- GIVEN PROBLEM -
Each line from the beginning of the data below through the line containing "sc.view_settings.look='None'" should be repeated exactly, please.

- SUPPLIED DATA -

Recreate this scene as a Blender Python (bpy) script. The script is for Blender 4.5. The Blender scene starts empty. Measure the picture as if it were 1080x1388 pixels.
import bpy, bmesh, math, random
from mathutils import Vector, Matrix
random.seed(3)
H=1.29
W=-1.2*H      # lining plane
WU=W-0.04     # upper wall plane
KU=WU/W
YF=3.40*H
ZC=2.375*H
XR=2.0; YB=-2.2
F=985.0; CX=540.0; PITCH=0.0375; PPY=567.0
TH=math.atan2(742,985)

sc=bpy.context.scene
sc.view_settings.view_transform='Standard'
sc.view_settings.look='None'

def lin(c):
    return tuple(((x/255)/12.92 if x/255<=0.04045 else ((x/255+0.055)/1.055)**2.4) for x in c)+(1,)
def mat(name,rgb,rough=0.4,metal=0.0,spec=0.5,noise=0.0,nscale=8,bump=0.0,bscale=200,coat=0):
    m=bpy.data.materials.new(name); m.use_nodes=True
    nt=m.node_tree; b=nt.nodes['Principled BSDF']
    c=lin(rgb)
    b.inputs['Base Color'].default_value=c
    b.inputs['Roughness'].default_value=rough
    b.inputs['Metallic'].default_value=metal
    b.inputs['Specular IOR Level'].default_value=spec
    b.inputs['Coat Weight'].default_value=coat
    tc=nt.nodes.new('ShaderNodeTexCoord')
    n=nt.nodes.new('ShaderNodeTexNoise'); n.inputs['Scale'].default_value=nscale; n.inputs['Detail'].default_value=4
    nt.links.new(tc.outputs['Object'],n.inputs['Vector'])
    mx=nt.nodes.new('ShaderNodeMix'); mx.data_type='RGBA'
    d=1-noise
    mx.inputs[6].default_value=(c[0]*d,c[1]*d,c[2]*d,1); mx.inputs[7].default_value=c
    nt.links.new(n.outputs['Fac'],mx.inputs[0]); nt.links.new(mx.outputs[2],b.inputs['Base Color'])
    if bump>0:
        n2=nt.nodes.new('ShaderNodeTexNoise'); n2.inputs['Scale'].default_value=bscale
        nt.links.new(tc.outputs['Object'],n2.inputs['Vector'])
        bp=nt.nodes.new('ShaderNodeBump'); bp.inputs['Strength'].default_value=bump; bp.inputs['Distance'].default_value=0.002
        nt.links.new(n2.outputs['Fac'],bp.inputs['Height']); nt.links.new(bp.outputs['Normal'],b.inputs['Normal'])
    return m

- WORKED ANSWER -
Recreate this scene as a Blender Python (bpy) script. The script is for Blender 4.5. The Blender scene starts empty. Measure the picture as if it were 1080x1388 pixels.
import bpy, bmesh, math, random
from mathutils import Vector, Matrix
random.seed(3)
H=1.29
W=-1.2*H      # lining plane
WU=W-0.04     # upper wall plane
KU=WU/W
YF=3.40*H
ZC=2.375*H
XR=2.0; YB=-2.2
F=985.0; CX=540.0; PITCH=0.0375; PPY=567.0
TH=math.atan2(742,985)

sc=bpy.context.scene
sc.view_settings.view_transform='Standard'
sc.view_settings.look='None'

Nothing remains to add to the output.